Par rapport aux conflits fonciers, il dégage la responsabilité de ses pairs. ‘’C’est vrai qu’il y a beaucoup de scandales fonciers. Mais ces litiges concernent, dans leur écrasante majorité, les transactions qui ne sont pas faites devant notaire. ‘’Il faut vraiment noter que les contentieux fonciers ne découlent pas de l’intervention des notaires, mais du fait que beaucoup de transactions ne passent pas par le notaire’’.

La nouvelle feuille de route

Malgré les récriminations, la Chambre des notaires du Sénégal affirme vouloir se rajeunir. ‘’L’ouverture de la profession, soutient le président, se traduit aujourd’hui par la création de vingt nouvelles charges à pourvoir par décret n°2020–2343 du 16 décembre 2020. Il est remarquable de souligner qu’aujourd’hui, le notariat est la seule profession libérale présente dans quasiment toutes les régions du Sénégal’’.
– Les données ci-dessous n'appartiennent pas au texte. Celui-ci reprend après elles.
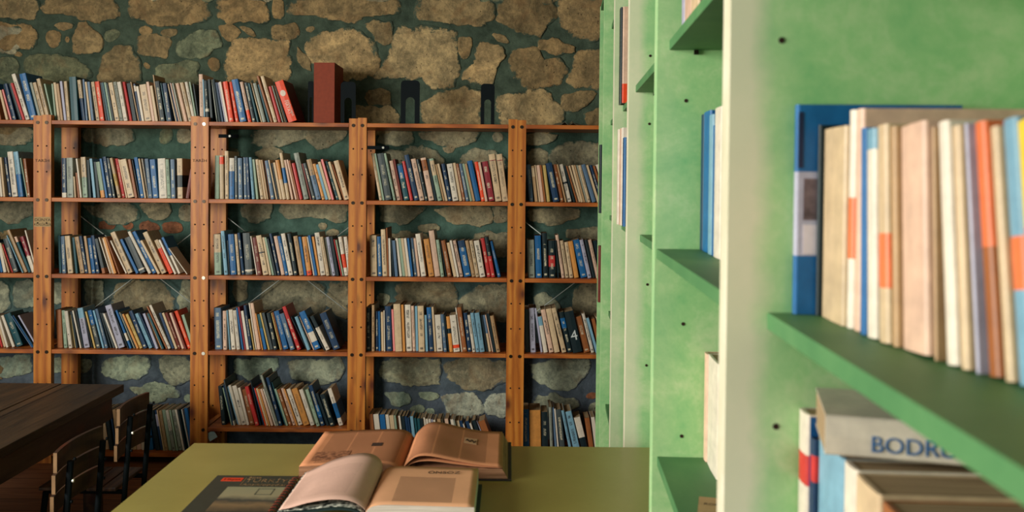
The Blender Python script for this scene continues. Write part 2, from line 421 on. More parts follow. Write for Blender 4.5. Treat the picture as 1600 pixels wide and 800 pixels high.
# stone wall: mortar ground with stones standing proud of it
STONES = """
0,0 55,0 56,20 50,29 15,24 0,26 -30,10|A
70,0 180,0 182,25 172,30 140,32 112,22 72,22|A
208,0 320,0 326,28 300,36 240,35 206,28|A
343,0 412,0 414,35 404,37 385,28 360,36 342,25|A
430,0 440,2 443,28 428,26|A
456,0 625,0 622,22 570,26 550,32 500,24 456,24|A
-20,42 0,40 40,40 57,50 52,62 57,70 40,77 0,72|A
75,52 92,51 93,68 80,75 74,60|A
126,38 140,45 156,60 156,80 140,78 122,82 118,62|A
84,39 115,38 110,45 90,44|A
102,57 108,56 108,67 103,67|A
164,52 185,47 187,55 172,65 164,60|D
220,60 262,57 266,62 260,86 222,84|A
252,48 278,46 275,53 254,57|A
218,44 238,45 236,55 220,52|A
280,65 325,48 335,52 345,72 300,88 285,88|D
345,42 362,42 375,50 368,60 352,60|A
375,42 392,45 402,57 395,58|A
425,42 460,40 463,55 445,62 426,60|A
2,94 20,91 27,103 24,124 3,124|D
45,90 65,87 110,93 145,112 140,122 60,124 40,110|D
160,95 185,75 200,75 215,90 218,126 156,126|A
245,106 270,100 305,100 308,125 250,128|D
225,96 235,102 234,108 225,105|A
368,65 450,64 448,90 450,115 440,128 356,128 352,95|B
327,94 342,95 340,110 328,106|A
20,80 36,84 35,89 24,88|A
655,0 770,0 768,30 745,40 725,34 655,32|A
785,0 862,0 867,25 850,38 843,57 815,48 780,32|A
875,0 960,0 960,50 920,60 895,52 876,40|A
570,38 610,37 612,58 597,70 585,52|A
482,80 490,60 530,48 555,50 580,70 588,90 585,115 560,122 530,122 500,105|B
627,45 665,43 690,50 712,50 712,90 715,110 705,130 680,136 655,120 596,122 590,118 610,90|B
718,60 738,58 730,90 720,88|A
755,65 765,78 786,75 783,95 770,100 770,130 745,132 727,116 740,95|B
800,82 840,80 850,95 872,90 885,110 870,130 815,134 798,100|A
840,62 895,72 893,82 842,76|A
905,82 960,78 960,132 895,132 892,115|A
770,50 796,65 792,68 772,58|A
466,75 480,95 486,110 474,100|A
478,45 492,42 486,50|A
572,145 606,142 606,163 580,160|A
558,168 605,168 612,178 622,178 622,205 558,205|B
660,165 690,148 720,138 748,145 752,200 665,205|B
775,150 850,145 868,165 880,190 860,202 785,200|B
883,150 932,146 915,160 900,175 886,165|A
918,178 960,170 960,192 925,192|A
0,200 50,200 50,222 20,222 0,220 -25,210|C
130,203 200,200 205,218 190,225 135,222|C
255,204 268,202 266,222 252,222|D
278,204 298,204 298,220 280,220|C
395,205 480,200 480,215 440,222 420,230 398,225|C
488,206 540,205 530,222 500,230 486,222|C
348,236 372,240 370,262 352,262|D
400,238 432,232 440,238 425,248 405,250|C
600,208 640,206 640,222 592,222|C
655,208 750,206 735,222 700,228 665,218|C
690,230 712,230 700,240|C
605,238 670,232 690,247 690,264 600,264|C
720,247 745,234 780,242 790,264 720,267|C
775,206 786,214 780,222 770,218|C
825,210 870,212 850,224 825,224|C
862,237 885,226 960,226 960,260 865,260|C
825,238 850,237 852,257 825,257|C
-20,322 50,318 50,335 20,342 -10,337|C
130,322 205,320 215,340 195,347 150,337|C
222,320 265,320 262,339 235,339|C
282,322 298,322 298,345 285,340|C
380,320 422,318 422,341 385,341|C
440,318 540,320 538,347 520,347 500,336 450,343|C
155,347 180,346 180,356 155,356|R
192,348 208,348 208,357 194,357|R
220,350 245,350 247,359 220,359|R
255,350 282,350 284,361 256,361|R
498,350 512,350 508,359 500,358|C
512,362 530,360 525,370 514,370|C
598,322 665,324 650,336 630,346 600,342|C
680,327 765,324 770,346 745,351 700,342|C
771,327 792,327 792,346 773,346|C
655,352 685,353 690,359 660,361|C
745,368 790,365 790,400 745,396|C
590,366 670,366 670,376 590,378|C
830,327 900,327 905,339 870,346 835,350|C
885,359 960,358 960,373 885,372|C
-20,442 12,442 10,480 -20,482|E
28,442 52,442 52,480 25,478|E
84,442 98,442 98,470 84,470|E
135,445 158,442 158,478 140,478|E
185,445 240,440 258,450 268,470 265,500 180,496 178,460|C
285,442 298,442 298,500 280,495|E
365,442 385,440 385,465 368,468|C
405,450 420,440 480,440 505,450 510,470 500,490 460,500 410,480|C
515,445 543,442 543,495 520,490|C
622,449 630,443 700,443 710,466 708,496 640,480 620,468|C
722,466 745,449 790,446 792,500 725,491|C
838,463 850,460 872,478 868,483 838,484|E
905,448 960,446 960,500 905,496 900,471|C
590,461 608,462 605,476 592,476|E
-20,562 45,558 48,578 40,582 0,589 -20,588|G
-20,602 20,601 12,608 -20,612|G
84,560 98,560 98,580 84,582|G
125,562 142,562 140,578 128,582|E
165,562 230,558 235,580 215,589 175,589 160,575|G
250,562 298,560 298,590 270,595 255,580|E
205,605 250,602 278,608 278,620 230,623 208,612|G
288,618 298,616 298,628 289,628|G
366,562 430,562 432,580 400,590 368,582|G
450,567 530,562 535,580 520,598 500,592 455,591|E
597,564 685,563 683,600 660,599 600,596|E
695,570 710,564 790,564 788,596 760,607 720,601 700,590|C
600,613 635,620 637,628 620,631|G
655,613 685,617 680,622 660,622|G
693,621 740,615 752,640 735,649 700,649 697,635|W
758,626 770,616 792,618 792,647 765,645|W
640,640 658,634 662,643 645,646|G
665,640 678,639 678,648 666,648|G
830,570 915,564 918,580 900,601 870,605 850,598 830,580|E
835,631 840,618 880,625 895,622 902,635 870,646 840,641|E
915,616 934,613 934,620 916,622|R
923,632 940,630 940,650 922,648|E
"""
SCOL = {'A': (142, 120, 86), 'B': (172, 146, 106), 'C': (156, 146, 120), 'D': (112, 116, 92), 'E': (164, 166, 144), 'G': (162, 176, 156), 'W': (196, 196, 176), 'R': (140, 90, 66)}
stone_polys = []
for ln in STONES.strip().splitlines():
    p, c = ln.split('|')
    stone_polys.append(([atY(*map(float, q.split(',')), YW) for q in p.split()], SCOL[c]))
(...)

Dans la même veine, soutient Maitre Alioune Ka, le principe du départ à la retraite favorisera cette volonté de rajeunir la profession. Il déclare : ‘’Le nouveau statut des notaires a introduit en ses dispositions le principe de la retraite qui a fait l’objet de beaucoup de discussions, non pas parce que la chambre s’y opposait, mais parce qu’il n’était pas accompagné de mesures transitoires pour les confrères et consœurs touchés par la mesure en l’absence de régime de retraite.’’ 

Par ailleurs, Me Ka est revenu sur les principaux objectifs de son bureau. Parmi ces challenges, note-t-il, il y a notamment la réforme du système foncier source de beaucoup de conflits, le partenariat avec la Caisse des dépôts et consignations, le changement de statut pour ériger un ordre professionnel, l’adoption d’une loi portant statut des notaires en lieu et place de l’actuel décret, la reconnaissance du privilège de juridiction, l’édification d’un siège moderne et fonctionnel à la mesure de l’ambition de la profession.

De plus, souligne le président de la chambre, ‘’le notariat entend assurer une collaboration accrue avec la tutelle, dans un cadre apaisé, malgré les quelques incompréhensions liées à certaines dispositions du nouveau statut des notaires adopté par décret n°2020-1524 du 17 juillet 2020’’.